Incidentally, by the time of Pliny the Elder, the Romans had a general idea where amber came from, that is from the resin of the pine. They knew it was fished from the Baltic, and guessed at the rest. This information died with the Roman Empire, and was not again discovered until after the Dark Ages.


Later History
By c.400 CE, the Roman Empire was effectively dead, the Dark Ages was setting in, and the history of amber shrivels. Amber was still gathered and processed into jewellery, but knowledge of writing was lost. The Celt craftsmen in the Baltic region still made jewellery, some of the most attractive from the times. Amber did not return to the public eye until the medieval period. Local rulers, lords and kings tried to control the amber supply, erecting gallows along the Baltic. Removal of amber was a hanging offence.

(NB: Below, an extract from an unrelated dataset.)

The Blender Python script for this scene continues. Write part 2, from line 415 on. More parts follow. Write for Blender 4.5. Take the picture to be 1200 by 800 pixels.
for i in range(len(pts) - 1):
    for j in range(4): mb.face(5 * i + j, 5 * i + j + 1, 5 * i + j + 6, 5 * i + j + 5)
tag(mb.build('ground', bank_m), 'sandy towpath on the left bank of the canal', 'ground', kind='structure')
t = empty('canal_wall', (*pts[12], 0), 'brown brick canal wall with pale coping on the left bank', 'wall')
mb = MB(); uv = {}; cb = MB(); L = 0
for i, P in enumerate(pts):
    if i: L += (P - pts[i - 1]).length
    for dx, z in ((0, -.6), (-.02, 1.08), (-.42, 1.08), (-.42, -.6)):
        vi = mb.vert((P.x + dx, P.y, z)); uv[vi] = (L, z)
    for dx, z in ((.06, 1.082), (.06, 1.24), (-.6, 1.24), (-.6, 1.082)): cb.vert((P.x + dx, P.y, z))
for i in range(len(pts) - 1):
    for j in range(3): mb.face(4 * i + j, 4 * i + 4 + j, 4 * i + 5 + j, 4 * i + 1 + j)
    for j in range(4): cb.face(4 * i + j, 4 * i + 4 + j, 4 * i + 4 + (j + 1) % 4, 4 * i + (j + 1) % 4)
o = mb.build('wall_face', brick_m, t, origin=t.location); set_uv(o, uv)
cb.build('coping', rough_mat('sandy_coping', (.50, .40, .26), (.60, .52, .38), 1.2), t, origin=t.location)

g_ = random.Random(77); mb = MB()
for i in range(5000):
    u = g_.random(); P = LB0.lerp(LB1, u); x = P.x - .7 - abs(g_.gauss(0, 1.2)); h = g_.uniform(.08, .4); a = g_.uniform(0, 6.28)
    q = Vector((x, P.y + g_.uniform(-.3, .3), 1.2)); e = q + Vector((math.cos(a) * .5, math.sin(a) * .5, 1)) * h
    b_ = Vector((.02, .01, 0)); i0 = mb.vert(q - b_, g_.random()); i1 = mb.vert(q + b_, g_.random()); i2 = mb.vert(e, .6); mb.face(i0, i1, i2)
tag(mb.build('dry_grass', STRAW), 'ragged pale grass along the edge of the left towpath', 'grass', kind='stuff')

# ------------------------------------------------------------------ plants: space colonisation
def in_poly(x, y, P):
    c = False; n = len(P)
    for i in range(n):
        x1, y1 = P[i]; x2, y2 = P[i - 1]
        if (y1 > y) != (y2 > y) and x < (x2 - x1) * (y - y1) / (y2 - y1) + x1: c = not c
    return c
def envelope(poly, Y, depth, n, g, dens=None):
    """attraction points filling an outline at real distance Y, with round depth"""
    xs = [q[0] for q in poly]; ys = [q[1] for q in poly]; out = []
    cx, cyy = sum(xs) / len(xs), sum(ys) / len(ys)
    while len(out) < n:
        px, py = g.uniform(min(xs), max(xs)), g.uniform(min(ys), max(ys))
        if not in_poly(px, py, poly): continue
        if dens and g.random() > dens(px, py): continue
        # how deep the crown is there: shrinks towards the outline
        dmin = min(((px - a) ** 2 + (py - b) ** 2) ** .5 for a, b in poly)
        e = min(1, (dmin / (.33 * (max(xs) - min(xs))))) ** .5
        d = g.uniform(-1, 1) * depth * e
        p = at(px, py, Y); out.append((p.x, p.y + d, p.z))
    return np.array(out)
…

While I generally stop around 400 CE, the history of amber has an interesting story from around 1713 CE. Fredric William the First built an entire room panelled in amber, called of course, the Amber Room. The room was later presented to Tzar Peter as a gift, who was duly impressed. Then it disappeared, last heard of in 1944, about the time of the invading German army. The Russians dismantled the room and hid it away in Novosibirsk. The Germans found it anyway and moved the amber to Kaliningrad. That is the last information available. All else is rumour.
Amber slipped in importance, becoming so common as to be melted and used for varnish on ships. And possibly as an ingredient in some of the famous varnishes for which we have not been able to find the formula. General amber was melted down and reformed into cheap jewellery, called amberoid. Even so, the good quality pieces were still made into fine jewellery; but if it had inclusions, it went to the melting pot. Today, things have reversed!


Biblical
Amber, chasmal in Hebrew, occurs only in Ezek.1:4,27-8:2. While chasmal may denote a metal, it is thought by many to refer to amber.


Etymology
Amber is found all around the world, and every culture had its own name for it. Arabia: anbar; Prussia: gless; Persia: karabe; Rome: succinum, glesum; Greece: elecktron. Tibetans called this gem pö-she, which meant perfumed crystal.